There are two remaining Anglo-Saxon aisle bays to north (left) and south (right). Originally there were third bays to the west. In cross section the pillars are quatrefoil in shape. Each of the four piers terminates in a rounded capital, the four supporting a two-stage square abacus. In between each pair of the  four larger shafts is a much thinner one The capitals on the north side are slightly less bulbous than those on the north. It is interesting to note the geometric perfection of the curves of each arch as well as of the pillars. Compare this with some of the rather lopsided - even bodged - work that can be seen in some Norman churches, for example. All the signs at Great Paxton are that the Anglo-Saxon work was carried out by the best masons available.

Left: The lofty arch that led to the long-disappeared north transept of the original church. This would, of course, have been one of four arches at the church’s “crossing”, probably supporting a central tower. Centre: And talking of “bodgers”...this is what was contrived to replace the south-western bay of the arcade, presumably when the western tower was added. The western respond of the original arch was shifted inwards and with almost comical ineptitude a totally lopsided pointed “arch” was made using the eastern part of the oirginal Anglo-Saxon arch. Right: The eastern face of the north transept arch has the same pattern of clustered piers supporting simple bulbous capitals as is seen in the aisle arcades.

Left: Above the bays of the south aisle there are still two deeply-splayed Anglo-Saxon clerestory windows.
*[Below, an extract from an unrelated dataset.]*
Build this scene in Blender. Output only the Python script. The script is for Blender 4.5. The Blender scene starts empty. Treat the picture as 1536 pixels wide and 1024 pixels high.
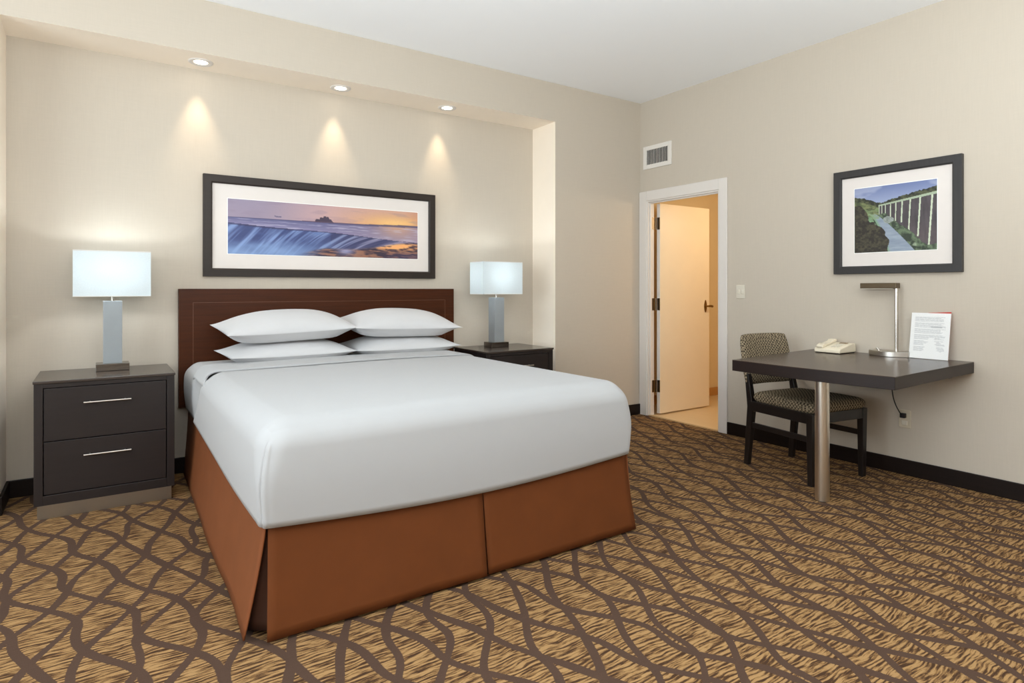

Centre: The south transept arch is considerably lower than its northern counterpart, but we can see very clearly that the old Anglo-Saxon arch has been replaced by a much lower Gothic. Right: The rectangular chancel probably replaced an apsidal one.

Close-ups of the south chancel arch capitals (left) and northern ones (right) suggest that they were originally identical but that the southern ones were hacked about to facilitate the replacement of the arch.

Left: It is interesting to look at the clerestory from the outside. The sheer geometrical regularity of the windows on the inside has you wondering whether they were sympathetic later additions, but the exterior view leaves you in no doubt. Note the use of small stones to make the arches. On the western end there is half of a blocked window giving the only external evidence that part of this end of the church was lost to accommodate the tower. Right: The church from its “traditional” south eastern view, with the usual collection of unremarkable gothic windows, offers remarkably little evidence of the church’s origins.



I lived in nearby St Neots for 25 years. Two of my four adult children still live there. Because their local church at Little Paxton was undergoing repair, my son Christian and his partner Ginette used Great Paxton church for the christening of my dear grandson, Alexander on 19 August 2012.

The (lady) vicar was at pains to emphasise that Alexander was being christened in a church where baptism had been carried out for over 1000 years. It was a happy informal affair with the children being encouraged to bang our hymns on percussion (or more accurately, concussion!) instruments and being allowed to wander around if they wanted to.

So we saw again the function of the parish church as a timeless centre of life still alive during this much more secular age. I’m not a Christian myself but this seemed a great way to celebrate the arrival of a new generation. My hyper-active pickle of a granddaughter Emma was herself christened at Little Paxton where there is a Norman arcade and tympanum. For their  church-loving Granddad this was all deeply, deeply satisfying!